Think boiling water vs thick oatmeal vs boiling a pressure cooker until it explodes, but obviously worse.

So "relieve pressure" in this case isn't like a pressure release valve on a water heater.

You'd need to either cool the mass, remove the overburden, or create some sort of massive voids for expansion.

The US nuclear test done in Mississippi resulted in vaporizing the rock and soil and creating a large underground void, for whatever that's worth as a sort of proof of concept.

3 comments

Yeah I don't see why we can't use nukes. We just need bigger nukes and more of them. How about we drill the largest borehole we can, then drop a chain of nukes down it. ie detonate a nuke every 100m. First few can be Tsar Bomba's.
Can I interest you in a pamphlet about careers in Strategic Air Command?
> The US nuclear test done in Mississippi resulted in vaporizing the rock and soil and creating a large underground void, for whatever that's worth as a sort of proof of concept.

Where did the vaporized rock and soil go?

>Where did the vaporized rock and soil go?

"What are you, the rock police? I put'em up on my a**. How's that?"

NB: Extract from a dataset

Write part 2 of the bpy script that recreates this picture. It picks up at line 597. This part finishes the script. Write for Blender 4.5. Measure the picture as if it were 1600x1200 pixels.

Forced into the surroundings making them more dense than the surrounding rock and soil.
I imagine it escaped as a gas.
It escapes . . . as a gas . . . in an already highly pressurized environment . . . that is already containing a large amount of high-pressure hydrogen sulfide that cannot escape as it is?

I'm pressing X to doubt.

That just means you need a second nuke to blow a hole that allows the gas to escape & lave to flow in, and a 3rd nuke to collapse the hole before the lava gets too far. It's all there in my book, "How to nuke your way out of any problem"
Big "if", but hypothetically, at least gas flows in a way that the pressure could be relieved.

The whole reason supervolcanoes are what they are is that the material can't sufficiently flow faster than pressure builds.

Converting that material to an escaping gas at scale would be an unbelievably successful technological achievement.

You could just create another bigger void and let the stuff vent into that
Do rocks and minerals even have a boiling point, or do they thermally decompose?
Considering they are mostly anorganic substance, I'd guess you can make them boil - you'd get lava.
Alabama
I like that you felt you needed to point out that a supervolcano explosion would be worse than oatmeal on the wall.
Yea- the more pertinent take is that the magma involved "flows" more like room temp glass than liquid water.

It'd be like trying to suck a mix of layers of that boiling oatmeal and playdough through a straw.